"High-Jump" Bank Robbery Suspect Turns Out to be Twins -- Cops Nail Them in Action

Phoenix police arrested twin brothers on Wednesday in connection with a series of Valley bank robberies, including one committed under police surveillance.

The arrest appears to solve the case of the so-called "High-Jump Bandit," whose prolific robberies prompted authorities to seek help from the media in late July. Alan Michael Bain and Neal Martin Bain, both 51, were booked into jail on July 30 -- immediately after robbing an Ahwatukee bank.

See also: -5 Valley Bank Robbers Wanted by the FBI -- and Their Disguises

The robberies are believed to have begun on May 21 at the BMO Harris Bank at 4835 East Warner Road, according to a bulletin Phoenix police issued to the media on July 22. The spree continued with four other heists through July 15.
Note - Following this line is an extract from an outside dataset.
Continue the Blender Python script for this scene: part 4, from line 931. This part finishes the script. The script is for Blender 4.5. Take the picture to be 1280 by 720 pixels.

The nickname came from the robber's penchant for jumping the counter and threatening tellers up-close. As surveillance-camera photos showed, cops were on the lookout for a bald white man in his late 40s, about six-foot, 200 pounds. Police soon received several anonymous tips that the man in the photos was Alan Michael Bain, according to a federal complaint filed on Friday.

A quick check of driver's license records showed that Bain did, indeed, resemble the wanted bank robber. Police soon learned that Bain had a twin brother, Neal, and that the siblings shared a common interest in crime. Alan Bain had been convicted for bank robbery and armed bank robbery in 1989, 1993 and 2000, and is on probation until 2017. Neal Bain had convictions for bank robbery in 1989 and armed bank robbery in 1996.

Detectives began "visual surveillance" of Alan Bain starting on July 29. Like something out of a movie, they struck pay dirt the very next day, according to court records.

On Wednesday, cops trailed Alan Bain as he drove from his Chandler residence to the EZ Inn motel on Northwest Grand Avenue in Phoenix, where he picked up his brother. The two drove around for a while in the southeast Valley before heading back into Phoenix. Just after noon, Alan Bain parked his car in a strip-mall parking lot next to the Washington Federal bank at 4302 East Ray Road. A few minutes later, Neal Bain entered the bank, the complaint says.

Neal Bain reportedly "pushed male bank employee A.K. to the employee-only area located behind the teller line. A.K. did not comply with the demands, therefore Neal told all of the employees not to move and placed his hand over his waistband area, simulating that he was armed with a weapon."

The robber turned to another employee and said he wanted her $100 bills from a bottom drawer. Neal Bain fled with the cash on foot through the strip mall.

The federal complaint implies that detectives were staking out the bank -- perhaps even wondering nervously who might be getting shot inside. However, Sergeant Trent Crump, Phoenix police spokesman, tells New Times that's not what really occurred.

"We have a number of investigative techniques we can use to observe somebody," Crump says. "It doesn't mean we have to keep eyes on a suspect."

We can only imagine he means some sort of tracking device was used; Crump would not elaborate. But he acknowledges the stakeout was "action-packed." Cops knew the place had been robbed after the getaway car moved from the location and a detective went inside the bank, Crump says.

Just before 1 p.m., police stopped the brothers' car in the area of 2400 East Washington Street in Phoenix and took the pair into custody. Loose currency littered the vehicle's passenger side. Neal Bain had $15,000 in cash tucked in his shirt and inside his pants pockets.

Booking photographs of the pair are being withheld as detectives further their investigation over the next couple of days, Crump says.

Crump didn't know whether or not the twins are identical or fraternal. But the federal complaint notes that the brothers share a "striking resemblance." A "distinct visible difference" between them -- and one that can be seen in surveillance photographs -- is that Neal Bain's right ear is "abnormal."

The roles each brother played in the separate crimes, or whether both brothers were involved in every robbery, is still being sorted out. With suspects who are twins, Crump says, "it makes it much more difficult for the investigators to determine who did what."

For now, the feds are charging the brothers only with last week's robbery.